=== DATA PROVIDED ===
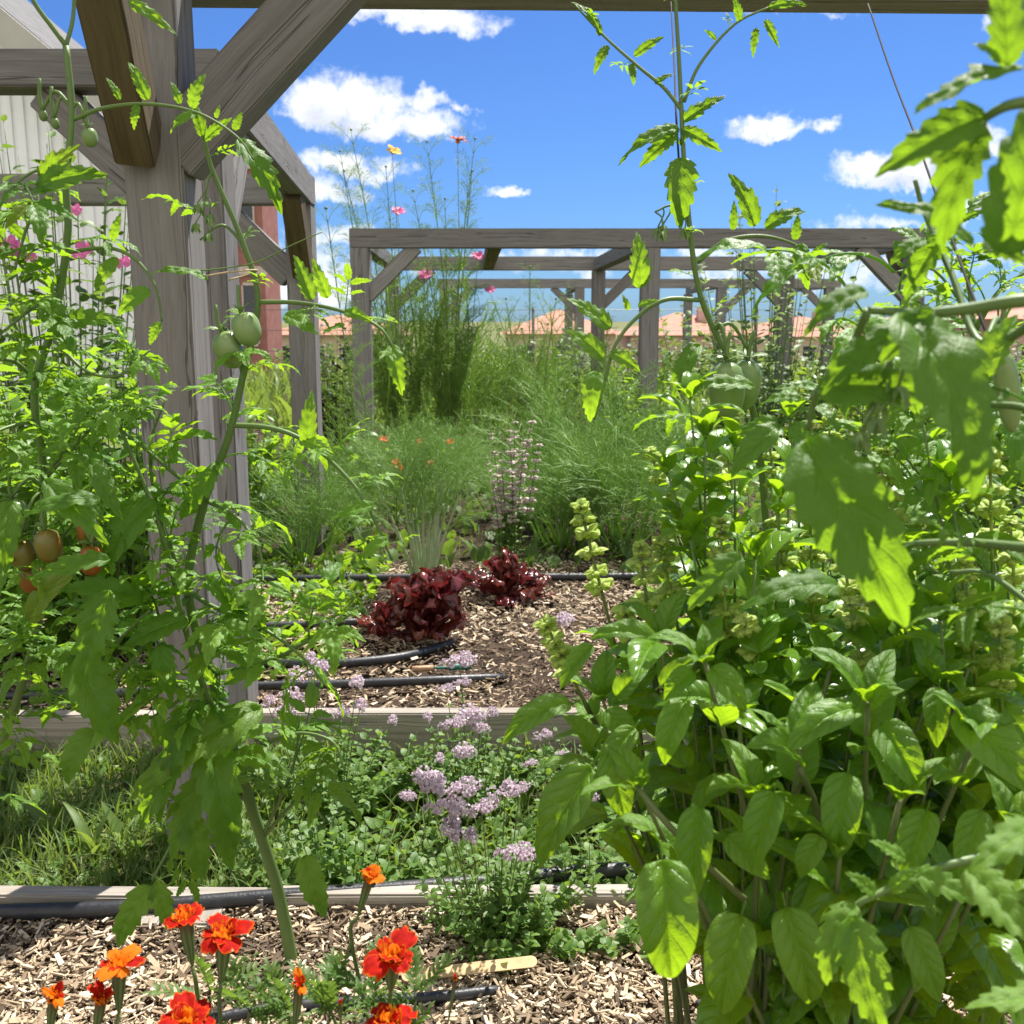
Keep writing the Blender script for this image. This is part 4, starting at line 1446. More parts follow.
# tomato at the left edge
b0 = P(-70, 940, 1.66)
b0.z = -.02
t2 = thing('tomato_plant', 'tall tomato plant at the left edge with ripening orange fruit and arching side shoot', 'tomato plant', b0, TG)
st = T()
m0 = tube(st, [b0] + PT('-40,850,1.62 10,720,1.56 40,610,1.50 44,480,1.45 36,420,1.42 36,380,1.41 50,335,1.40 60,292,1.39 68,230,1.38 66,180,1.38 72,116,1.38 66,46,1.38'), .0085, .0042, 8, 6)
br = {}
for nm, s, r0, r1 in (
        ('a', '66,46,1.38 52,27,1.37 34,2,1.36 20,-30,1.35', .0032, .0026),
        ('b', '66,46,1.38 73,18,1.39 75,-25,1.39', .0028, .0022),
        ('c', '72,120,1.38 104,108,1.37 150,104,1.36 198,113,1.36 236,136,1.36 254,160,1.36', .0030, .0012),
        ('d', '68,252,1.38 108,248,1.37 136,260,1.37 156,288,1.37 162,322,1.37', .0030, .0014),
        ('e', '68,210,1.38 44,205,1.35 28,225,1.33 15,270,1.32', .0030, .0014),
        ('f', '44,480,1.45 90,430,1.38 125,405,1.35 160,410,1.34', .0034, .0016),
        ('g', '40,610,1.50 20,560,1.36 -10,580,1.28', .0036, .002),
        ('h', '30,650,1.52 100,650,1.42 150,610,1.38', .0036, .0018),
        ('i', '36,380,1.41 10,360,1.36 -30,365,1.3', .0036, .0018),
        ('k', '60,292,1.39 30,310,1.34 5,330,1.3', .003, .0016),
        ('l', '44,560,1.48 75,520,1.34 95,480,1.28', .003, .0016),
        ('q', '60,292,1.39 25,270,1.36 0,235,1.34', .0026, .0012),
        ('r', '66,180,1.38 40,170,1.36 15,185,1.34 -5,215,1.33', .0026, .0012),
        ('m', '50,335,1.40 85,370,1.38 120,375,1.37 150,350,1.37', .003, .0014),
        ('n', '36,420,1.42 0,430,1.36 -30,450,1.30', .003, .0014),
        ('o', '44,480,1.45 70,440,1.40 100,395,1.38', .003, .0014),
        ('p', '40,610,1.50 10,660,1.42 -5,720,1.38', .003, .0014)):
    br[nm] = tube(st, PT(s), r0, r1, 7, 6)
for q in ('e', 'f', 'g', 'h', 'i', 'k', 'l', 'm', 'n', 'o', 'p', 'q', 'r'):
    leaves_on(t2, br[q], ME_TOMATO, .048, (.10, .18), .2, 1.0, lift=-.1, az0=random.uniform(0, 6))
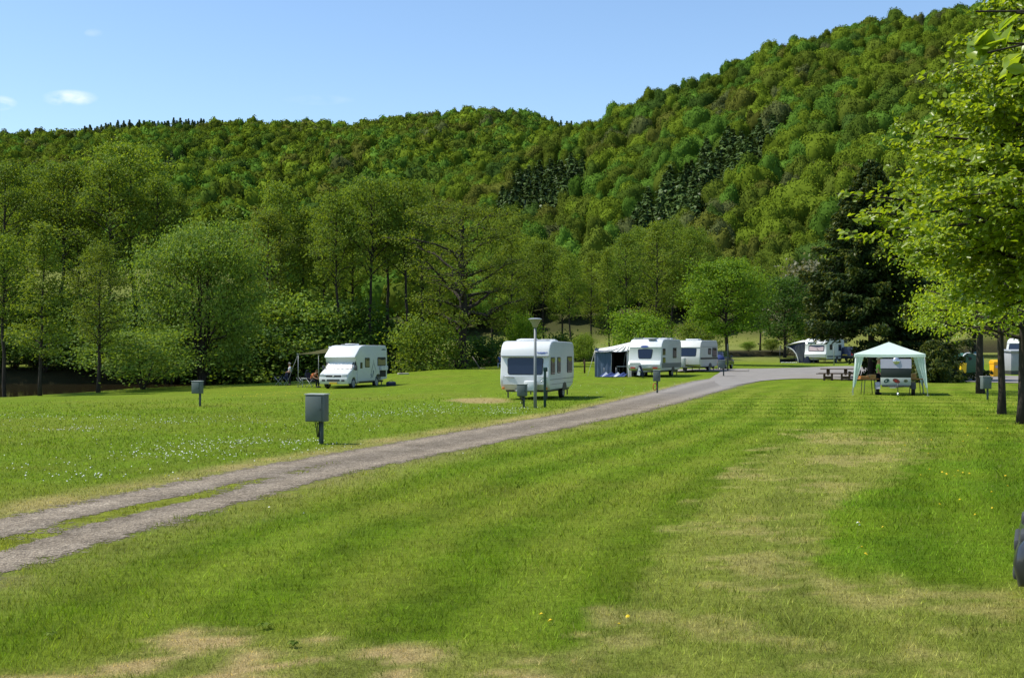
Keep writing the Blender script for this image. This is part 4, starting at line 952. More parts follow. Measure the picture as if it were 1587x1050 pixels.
===
Keep the pictures out of your copy, and repeat every entry above exactly.

Keep writing the Blender script for this image. This is part 4, starting at line 1446. More parts follow.
# tomato at the left edge
b0 = P(-70, 940, 1.66)
b0.z = -.02
t2 = thing('tomato_plant', 'tall tomato plant at the left edge with ripening orange fruit and arching side shoot', 'tomato plant', b0, TG)
st = T()
m0 = tube(st, [b0] + PT('-40,850,1.62 10,720,1.56 40,610,1.50 44,480,1.45 36,420,1.42 36,380,1.41 50,335,1.40 60,292,1.39 68,230,1.38 66,180,1.38 72,116,1.38 66,46,1.38'), .0085, .0042, 8, 6)
br = {}
for nm, s, r0, r1 in (
        ('a', '66,46,1.38 52,27,1.37 34,2,1.36 20,-30,1.35', .0032, .0026),
        ('b', '66,46,1.38 73,18,1.39 75,-25,1.39', .0028, .0022),
        ('c', '72,120,1.38 104,108,1.37 150,104,1.36 198,113,1.36 236,136,1.36 254,160,1.36', .0030, .0012),
        ('d', '68,252,1.38 108,248,1.37 136,260,1.37 156,288,1.37 162,322,1.37', .0030, .0014),
        ('e', '68,210,1.38 44,205,1.35 28,225,1.33 15,270,1.32', .0030, .0014),
        ('f', '44,480,1.45 90,430,1.38 125,405,1.35 160,410,1.34', .0034, .0016),
        ('g', '40,610,1.50 20,560,1.36 -10,580,1.28', .0036, .002),
        ('h', '30,650,1.52 100,650,1.42 150,610,1.38', .0036, .0018),
        ('i', '36,380,1.41 10,360,1.36 -30,365,1.3', .0036, .0018),
        ('k', '60,292,1.39 30,310,1.34 5,330,1.3', .003, .0016),
        ('l', '44,560,1.48 75,520,1.34 95,480,1.28', .003, .0016),
        ('q', '60,292,1.39 25,270,1.36 0,235,1.34', .0026, .0012),
        ('r', '66,180,1.38 40,170,1.36 15,185,1.34 -5,215,1.33', .0026, .0012),
        ('m', '50,335,1.40 85,370,1.38 120,375,1.37 150,350,1.37', .003, .0014),
        ('n', '36,420,1.42 0,430,1.36 -30,450,1.30', .003, .0014),
        ('o', '44,480,1.45 70,440,1.40 100,395,1.38', .003, .0014),
        ('p', '40,610,1.50 10,660,1.42 -5,720,1.38', .003, .0014)):
    br[nm] = tube(st, PT(s), r0, r1, 7, 6)
for q in ('e', 'f', 'g', 'h', 'i', 'k', 'l', 'm', 'n', 'o', 'p', 'q', 'r'):
    leaves_on(t2, br[q], ME_TOMATO, .048, (.10, .18), .2, 1.0, lift=-.1, az0=random.uniform(0, 6))
Keep writing the Blender script for this image. This is part 4, starting at line 952. More parts follow. Measure the picture as if it were 1587x1050 pixels.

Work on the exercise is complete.